The Wharton Center for Risk Management and Decision Processes determined that the median tenure of a flood policy is 2 to 4 years, yet Floridians tend to keep a flood policy for an even shorter period. Wharton analyzed the entire portfolio of the National Flood Insurance Program over a 10-year period to determine how to tailor incentives that would encourage people to keep flood policies longer. The likelihood of more extreme catastrophes in the future might be incentive for some, but we further incentivize people by showing them how to lower their flood insurance costs with deductible options, as the study pointed out.
Wharton's analysis of the more than 1 million flood insurance policies in force in Florida in 2005 showed that 98.3 percent of customers chose a deductible lower than the maximum amount; 80 percent of policyholders chose the lowest possible deductible of $500. The standard $500 deductible was discontinued in 2009 for high-risk flood zones; the current standard deductible is $1,000. It is a safe guess that people continue to let their deductible default to this new number and that they would appreciate knowing how much they could save by raising it. Higher deductibles on flood policies may be the key to convincing people that hanging on to a flood policy is in their best interest given the fact that flood risk has not diminished and, in fact, may be increasing.
We have been schooled by decades of exercises with the familiar Saffir-Simpson scale, and it may have had an unintended effect of masking flood risk. Since 1975, the Saffir-Simpson scale, with its five distinct categories for characterizing hurricane wind damage, has been the guidepost by which local authorities and coastal dwellers decide how to respond to an approaching storm. It has been a good tool for alerting people to possible impacts from storm-force winds, but it overlooks other hurricane-related impacts that are more devastating, such as storm surge and tornadoes. A newly patented hurricane scale hopes to change that.
Called the Integrated Kinetic Energy scale (IKE), it predicts the potential destruction for both wind and storm surge. Dr. Timothy Reinhold, senior vice president of research and chief engineer at the Insurance Institute for Business & Home Safety (IBHS), and Dr. Mark Powell, an atmospheric scientist with NOAA's Atlantic Oceanographic and Meteorological Laboratories, were awarded the IKE patent, which differentiates between the risk perception of wind and storm surge to more completely assess a hurricane's destructive potential.

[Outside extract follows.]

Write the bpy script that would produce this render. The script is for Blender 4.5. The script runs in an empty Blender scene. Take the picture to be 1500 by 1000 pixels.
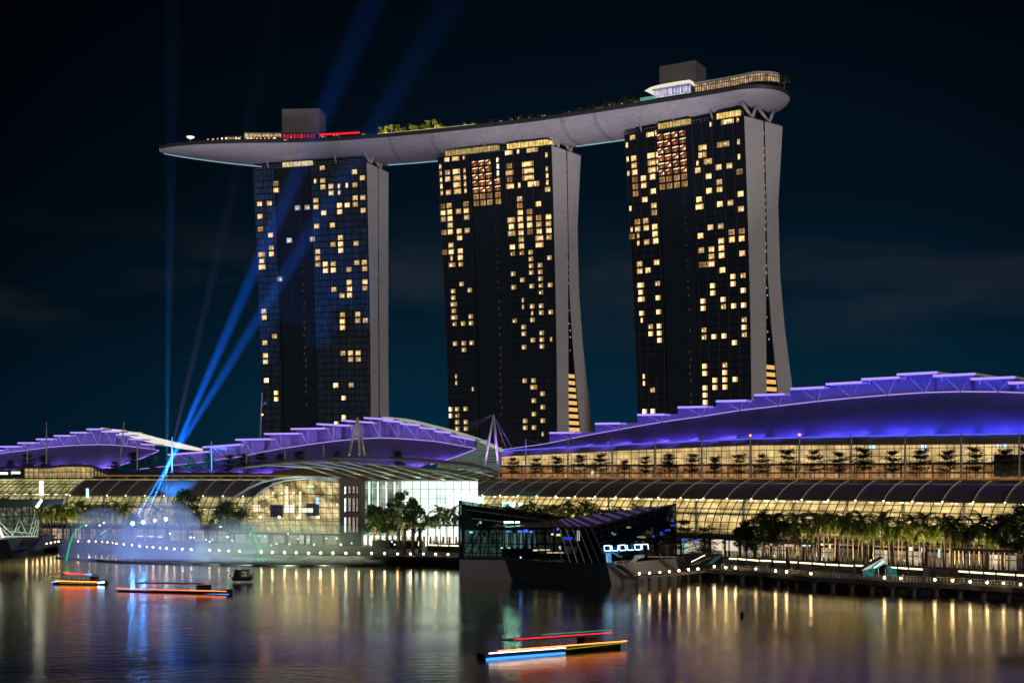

While a surge height estimate was added to the original Saffir-Simpson wind scale, the National Hurricane Center (NHC) took steps 2 years ago to make it clear that the Saffir-Simpson storm classification in its warnings is only based on maximum wind speeds. It is producing separate estimates of surge in feet for warnings. The estimated surge height depends on local conditions for which the NHC gives the following example: If 2008's Hurricane Ike made landfall in Palm Beach, the resulting storm surge would have been only 8 feet, rather than the 20 feet that occurred where Ike actually made landfall on the upper Texas coast. These wide disparities of surge impacts are due to differences in ocean/gulf depth and the shape of the ocean/gulf floor.
The Gulf waters off Texas are shallow, which enhances storm surge, while the deep ocean off southeastern Florida inhibits surge. However, 8 feet of water is no small amount, so the National Weather Service (NWS) will continue to educate people about the inundation expected at coastal and inland locales by providing estimates of surge in feet.
The IKE scale, while not an official NWS product, will be put to the test and then hopefully refined by continuing research. Its best use likely will be as an early warning of surge potential. Final surge estimates will always depend on local conditions and are best estimated by more sophisticated models that include wave setup, the depth and shape of the ocean/gulf floor, and the roughness of the land that is impacted.
When my own flood policy was coming up for renewal, I received a letter from FEMA that was direct and to the point. It stated that the risk of flooding is as real today as it was when my flood policy was first purchased. True enough. It is also true that storm surge does not correlate neatly to wind speeds, does not follow property boundaries, and that most of Florida is built over swamp land that Mother Nature may want to reclaim, at least for a short while after a heavy downpour. Flood insurance should be part of this reality over the long term, not merely for a 2 to 4-year period.